>> start Dataset excerpt
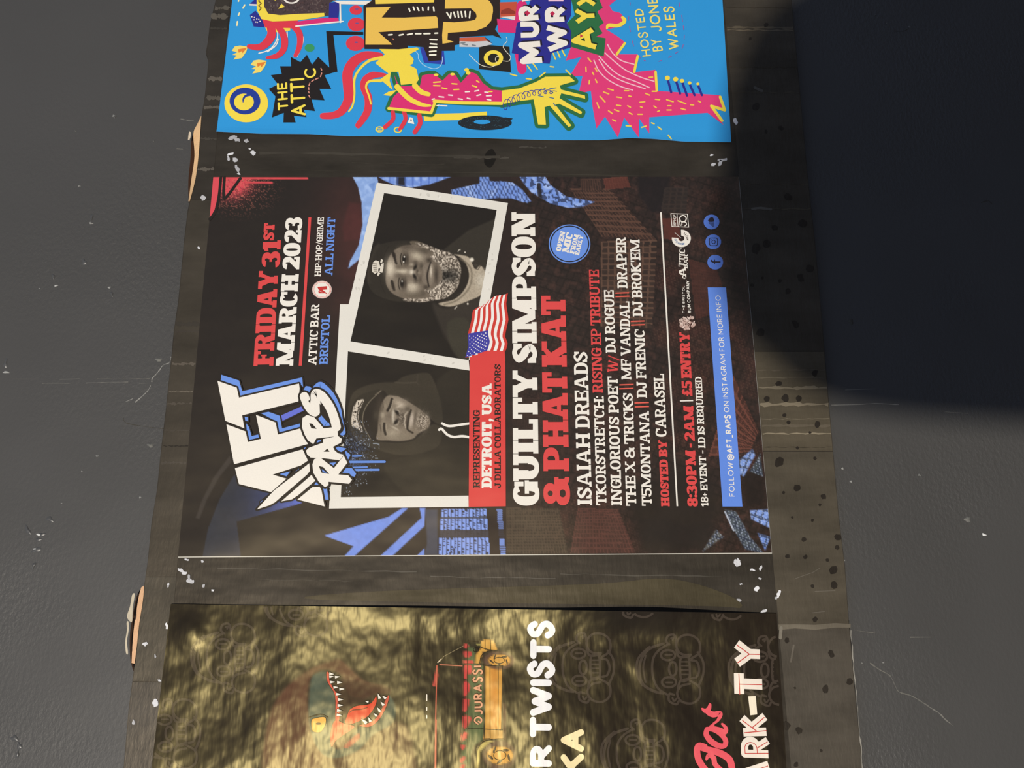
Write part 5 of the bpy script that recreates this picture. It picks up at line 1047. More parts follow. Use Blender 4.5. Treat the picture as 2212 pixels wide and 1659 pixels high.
# big black and yellow lettering panel
A = Art()
Pz(c4, ((905, 640), (965, 640), (1025, 822), (1190, 812), (1160, 688), (1222, 690), (1238, 868), (960, 845)), (50, 66, 168), 2)
Pz(c4, ((155, 95), (310, -20), (1970, -20), (1962, 280), (1900, 400), (1985, 522), (1870, 482), (1430, 505), (1430, 600), (1365, 612), (1365, 685), (1195, 688), (1192, 812), (1022, 826), (955, 640), (745, 618), (745, 800), (600, 800), (598, 664), (170, 662)), (48, 36, 31), 3)
Pz(c4, ((1430, 515), (1760, 502), (1800, 555), (1620, 565), (1430, 560)), (206, 96, 62), 4); Pz(c4, ((1430, 560), (1620, 566), (1800, 556), (1870, 600), (1690, 640), (1430, 636)), (206, 206, 206), 4); Pz(c4, ((1760, 500), (1870, 590), (1800, 560)), (84, 46, 38), 5)
for q in (((1475, 600), (1530, 610)), ((1600, 612), (1640, 620)), ((1450, 585), (1500, 580))): A.line(c4(q), 3, (130, 136, 140), 5)
Pz(c4, ((1962, 45), (2190, 38), (2170, 240), (1970, 252)), (200, 84, 58), 4); Pz(c4, ((1985, 150), (2080, 120), (2170, 170), (2170, 200), (1975, 205)), (150, 58, 44), 5); Pz(c4, ((1970, 240), (2170, 228), (2166, 282)), (236, 224, 216), 5); Pz(c4, ((1925, 264), (2182, 286), (2172, 452), (1945, 442)), MAG, 4)
Pz(c4, ((190, 115), (517, 105), (400, 247), (700, 248), (1120, 230), (1138, 250), (1146, 385), (355, 440), (542, 606), (184, 606)), GOLD, 4); Pz(c4, ((310, -20), (1098, -20), (1092, 46), (900, 52), (315, 68)), (247, 214, 84), 4)
UP = [(1240, -20), (1760, -20), (1830, 30), (1872, 100), (1874, 170), (1850, 290), (1780, 370), (1650, 422), (1276, 450), (1270, 540), (1356, 570), (1205, 594), (1200, 480), (1216, 304), (1360, 312), (1580, 290), (1640, 275), (1658, 230), (1645, 185), (1580, 125), (1236, 130)]
Pz(c4, UP, GOLD, 4)
for q in (((760, 128), (772, 162)), ((818, 108), (832, 148)), ((870, 112), (892, 156)), ((940, 118), (946, 154)), ((1018, 108), (1016, 148)), ((1085, 108), (1092, 160)), ((1262, 182), (1310, 255), (1318, 188)), ((1355, 178), (1372, 240)), ((1408, 170), (1418, 245)), ((1452, 170), (1466, 244)), ((1505, 168), (1512, 236)), ((1570, 170), (1562, 252)), ((490, 478), (538, 474)), ((632, 482), (682, 472)), ((740, 475), (805, 462)), ((848, 462), (918, 462)), ((960, 462), (1038, 460)), ((1105, 456), (1140, 454)), ((1040, 540), (1132, 544)), ((1044, 595), (1128, 602)), ((1036, 642), (1128, 642)), ((1032, 700), (1118, 692)), ((1036, 744), (1116, 742))): A.line(c4(q), 3.2, (252, 248, 226), 5)
Pz(c4, ((535, 522), (560, 530), (556, 552)), (226, 140, 110), 5)
S(c4, ((850, 695), (885, 740), (890, 800), (960, 880), (1080, 925), (1160, 905), (1200, 840), (1205, 770)), 1.5, (176, 214, 236), 4)
bb(A, 'title_print'); A = Art()
Pz(c4, ((1690, 600), (2092, 632), (2112, 970), (1688, 930)), (40, 36, 30), 3); A.ring(*c4.p(1880, 785), 20.8, 12, YEL, 4, 36, .82)
S(c4, ((1560, 740), (1640, 820), (1720, 880), (1830, 905), (1900, 885)), 1.3, (236, 230, 206), 5); S(c4, ((2050, 505), (2060, 560), (2008, 630), (2050, 700), (2108, 770), (2080, 825), (2010, 822)), 1.3, (236, 230, 206), 5); S(c4, ((1920, 845), (1905, 800), (1920, 770), (1945, 765)), 1.3, (236, 230, 206), 5)
bb(A, 'record_print')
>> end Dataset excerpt
▶ What is asked
Extract all the data above exactly, excluding every picture.

▶ Exercise response
Write part 5 of the bpy script that recreates this picture. It picks up at line 1047. More parts follow. Use Blender 4.5. Treat the picture as 2212 pixels wide and 1659 pixels high.
# big black and yellow lettering panel
A = Art()
Pz(c4, ((905, 640), (965, 640), (1025, 822), (1190, 812), (1160, 688), (1222, 690), (1238, 868), (960, 845)), (50, 66, 168), 2)
Pz(c4, ((155, 95), (310, -20), (1970, -20), (1962, 280), (1900, 400), (1985, 522), (1870, 482), (1430, 505), (1430, 600), (1365, 612), (1365, 685), (1195, 688), (1192, 812), (1022, 826), (955, 640), (745, 618), (745, 800), (600, 800), (598, 664), (170, 662)), (48, 36, 31), 3)
Pz(c4, ((1430, 515), (1760, 502), (1800, 555), (1620, 565), (1430, 560)), (206, 96, 62), 4); Pz(c4, ((1430, 560), (1620, 566), (1800, 556), (1870, 600), (1690, 640), (1430, 636)), (206, 206, 206), 4); Pz(c4, ((1760, 500), (1870, 590), (1800, 560)), (84, 46, 38), 5)
for q in (((1475, 600), (1530, 610)), ((1600, 612), (1640, 620)), ((1450, 585), (1500, 580))): A.line(c4(q), 3, (130, 136, 140), 5)
Pz(c4, ((1962, 45), (2190, 38), (2170, 240), (1970, 252)), (200, 84, 58), 4); Pz(c4, ((1985, 150), (2080, 120), (2170, 170), (2170, 200), (1975, 205)), (150, 58, 44), 5); Pz(c4, ((1970, 240), (2170, 228), (2166, 282)), (236, 224, 216), 5); Pz(c4, ((1925, 264), (2182, 286), (2172, 452), (1945, 442)), MAG, 4)
Pz(c4, ((190, 115), (517, 105), (400, 247), (700, 248), (1120, 230), (1138, 250), (1146, 385), (355, 440), (542, 606), (184, 606)), GOLD, 4); Pz(c4, ((310, -20), (1098, -20), (1092, 46), (900, 52), (315, 68)), (247, 214, 84), 4)
UP = [(1240, -20), (1760, -20), (1830, 30), (1872, 100), (1874, 170), (1850, 290), (1780, 370), (1650, 422), (1276, 450), (1270, 540), (1356, 570), (1205, 594), (1200, 480), (1216, 304), (1360, 312), (1580, 290), (1640, 275), (1658, 230), (1645, 185), (1580, 125), (1236, 130)]
Pz(c4, UP, GOLD, 4)
for q in (((760, 128), (772, 162)), ((818, 108), (832, 148)), ((870, 112), (892, 156)), ((940, 118), (946, 154)), ((1018, 108), (1016, 148)), ((1085, 108), (1092, 160)), ((1262, 182), (1310, 255), (1318, 188)), ((1355, 178), (1372, 240)), ((1408, 170), (1418, 245)), ((1452, 170), (1466, 244)), ((1505, 168), (1512, 236)), ((1570, 170), (1562, 252)), ((490, 478), (538, 474)), ((632, 482), (682, 472)), ((740, 475), (805, 462)), ((848, 462), (918, 462)), ((960, 462), (1038, 460)), ((1105, 456), (1140, 454)), ((1040, 540), (1132, 544)), ((1044, 595), (1128, 602)), ((1036, 642), (1128, 642)), ((1032, 700), (1118, 692)), ((1036, 744), (1116, 742))): A.line(c4(q), 3.2, (252, 248, 226), 5)
Pz(c4, ((535, 522), (560, 530), (556, 552)), (226, 140, 110), 5)
S(c4, ((850, 695), (885, 740), (890, 800), (960, 880), (1080, 925), (1160, 905), (1200, 840), (1205, 770)), 1.5, (176, 214, 236), 4)
bb(A, 'title_print'); A = Art()
Pz(c4, ((1690, 600), (2092, 632), (2112, 970), (1688, 930)), (40, 36, 30), 3); A.ring(*c4.p(1880, 785), 20.8, 12, YEL, 4, 36, .82)
S(c4, ((1560, 740), (1640, 820), (1720, 880), (1830, 905), (1900, 885)), 1.3, (236, 230, 206), 5); S(c4, ((2050, 505), (2060, 560), (2008, 630), (2050, 700), (2108, 770), (2080, 825), (2010, 822)), 1.3, (236, 230, 206), 5); S(c4, ((1920, 845), (1905, 800), (1920, 770), (1945, 765)), 1.3, (236, 230, 206), 5)
bb(A, 'record_print')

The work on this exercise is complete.